Stated problem:
Print out the entries below with no edits.

═══ Records supplied

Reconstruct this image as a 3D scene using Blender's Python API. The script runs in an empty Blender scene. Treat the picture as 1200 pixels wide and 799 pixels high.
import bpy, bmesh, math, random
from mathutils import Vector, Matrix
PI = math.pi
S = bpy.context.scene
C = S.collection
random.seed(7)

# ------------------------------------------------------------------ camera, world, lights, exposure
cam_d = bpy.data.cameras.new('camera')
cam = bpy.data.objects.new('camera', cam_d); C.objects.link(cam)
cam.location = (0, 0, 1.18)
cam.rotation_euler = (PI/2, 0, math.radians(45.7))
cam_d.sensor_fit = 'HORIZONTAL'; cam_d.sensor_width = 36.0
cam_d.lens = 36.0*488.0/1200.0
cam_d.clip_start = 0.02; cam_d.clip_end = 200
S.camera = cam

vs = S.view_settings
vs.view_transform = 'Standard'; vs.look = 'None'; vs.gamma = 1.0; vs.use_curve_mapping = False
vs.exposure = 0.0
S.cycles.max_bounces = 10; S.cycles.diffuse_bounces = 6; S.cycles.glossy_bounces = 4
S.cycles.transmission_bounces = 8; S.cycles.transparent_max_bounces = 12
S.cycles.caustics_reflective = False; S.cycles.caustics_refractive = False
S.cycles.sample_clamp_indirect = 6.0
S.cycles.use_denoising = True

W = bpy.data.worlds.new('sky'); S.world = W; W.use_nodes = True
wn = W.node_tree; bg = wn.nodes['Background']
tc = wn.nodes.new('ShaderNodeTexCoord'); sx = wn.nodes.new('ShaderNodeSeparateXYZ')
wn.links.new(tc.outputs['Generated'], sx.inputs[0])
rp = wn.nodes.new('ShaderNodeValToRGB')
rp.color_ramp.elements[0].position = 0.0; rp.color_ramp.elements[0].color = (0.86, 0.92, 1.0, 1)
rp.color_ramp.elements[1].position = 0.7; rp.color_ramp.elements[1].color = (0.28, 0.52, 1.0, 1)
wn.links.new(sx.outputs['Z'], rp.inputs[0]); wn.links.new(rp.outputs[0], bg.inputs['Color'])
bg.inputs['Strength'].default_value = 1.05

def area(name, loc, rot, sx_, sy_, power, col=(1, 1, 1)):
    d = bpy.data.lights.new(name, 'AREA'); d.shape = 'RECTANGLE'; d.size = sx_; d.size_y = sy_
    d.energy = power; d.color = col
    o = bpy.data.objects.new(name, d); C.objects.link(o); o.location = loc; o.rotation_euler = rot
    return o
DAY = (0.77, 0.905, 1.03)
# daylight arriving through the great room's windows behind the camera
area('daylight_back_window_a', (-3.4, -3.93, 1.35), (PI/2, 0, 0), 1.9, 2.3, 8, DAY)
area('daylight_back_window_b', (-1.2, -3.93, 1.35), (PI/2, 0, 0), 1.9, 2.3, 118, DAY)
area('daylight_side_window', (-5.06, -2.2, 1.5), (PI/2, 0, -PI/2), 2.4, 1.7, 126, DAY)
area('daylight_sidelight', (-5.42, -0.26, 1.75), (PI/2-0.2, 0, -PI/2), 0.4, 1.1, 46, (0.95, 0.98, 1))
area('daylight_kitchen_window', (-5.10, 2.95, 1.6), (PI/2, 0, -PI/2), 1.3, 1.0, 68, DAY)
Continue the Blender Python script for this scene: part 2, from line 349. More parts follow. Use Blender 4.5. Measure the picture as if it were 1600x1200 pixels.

══════

Expected answer:
Reconstruct this image as a 3D scene using Blender's Python API. The script runs in an empty Blender scene. Treat the picture as 1200 pixels wide and 799 pixels high.
import bpy, bmesh, math, random
from mathutils import Vector, Matrix
PI = math.pi
S = bpy.context.scene
C = S.collection
random.seed(7)

# ------------------------------------------------------------------ camera, world, lights, exposure
cam_d = bpy.data.cameras.new('camera')
cam = bpy.data.objects.new('camera', cam_d); C.objects.link(cam)
cam.location = (0, 0, 1.18)
cam.rotation_euler = (PI/2, 0, math.radians(45.7))
cam_d.sensor_fit = 'HORIZONTAL'; cam_d.sensor_width = 36.0
cam_d.lens = 36.0*488.0/1200.0
cam_d.clip_start = 0.02; cam_d.clip_end = 200
S.camera = cam

vs = S.view_settings
vs.view_transform = 'Standard'; vs.look = 'None'; vs.gamma = 1.0; vs.use_curve_mapping = False
vs.exposure = 0.0
S.cycles.max_bounces = 10; S.cycles.diffuse_bounces = 6; S.cycles.glossy_bounces = 4
S.cycles.transmission_bounces = 8; S.cycles.transparent_max_bounces = 12
S.cycles.caustics_reflective = False; S.cycles.caustics_refractive = False
S.cycles.sample_clamp_indirect = 6.0
S.cycles.use_denoising = True

W = bpy.data.worlds.new('sky'); S.world = W; W.use_nodes = True
wn = W.node_tree; bg = wn.nodes['Background']
tc = wn.nodes.new('ShaderNodeTexCoord'); sx = wn.nodes.new('ShaderNodeSeparateXYZ')
wn.links.new(tc.outputs['Generated'], sx.inputs[0])
rp = wn.nodes.new('ShaderNodeValToRGB')
rp.color_ramp.elements[0].position = 0.0; rp.color_ramp.elements[0].color = (0.86, 0.92, 1.0, 1)
rp.color_ramp.elements[1].position = 0.7; rp.color_ramp.elements[1].color = (0.28, 0.52, 1.0, 1)
wn.links.new(sx.outputs['Z'], rp.inputs[0]); wn.links.new(rp.outputs[0], bg.inputs['Color'])
bg.inputs['Strength'].default_value = 1.05

def area(name, loc, rot, sx_, sy_, power, col=(1, 1, 1)):
    d = bpy.data.lights.new(name, 'AREA'); d.shape = 'RECTANGLE'; d.size = sx_; d.size_y = sy_
    d.energy = power; d.color = col
    o = bpy.data.objects.new(name, d); C.objects.link(o); o.location = loc; o.rotation_euler = rot
    return o
DAY = (0.77, 0.905, 1.03)
# daylight arriving through the great room's windows behind the camera
area('daylight_back_window_a', (-3.4, -3.93, 1.35), (PI/2, 0, 0), 1.9, 2.3, 8, DAY)
area('daylight_back_window_b', (-1.2, -3.93, 1.35), (PI/2, 0, 0), 1.9, 2.3, 118, DAY)
area('daylight_side_window', (-5.06, -2.2, 1.5), (PI/2, 0, -PI/2), 2.4, 1.7, 126, DAY)
area('daylight_sidelight', (-5.42, -0.26, 1.75), (PI/2-0.2, 0, -PI/2), 0.4, 1.1, 46, (0.95, 0.98, 1))
area('daylight_kitchen_window', (-5.10, 2.95, 1.6), (PI/2, 0, -PI/2), 1.3, 1.0, 68, DAY)
Continue the Blender Python script for this scene: part 2, from line 349. More parts follow. Use Blender 4.5. Measure the picture as if it were 1600x1200 pixels.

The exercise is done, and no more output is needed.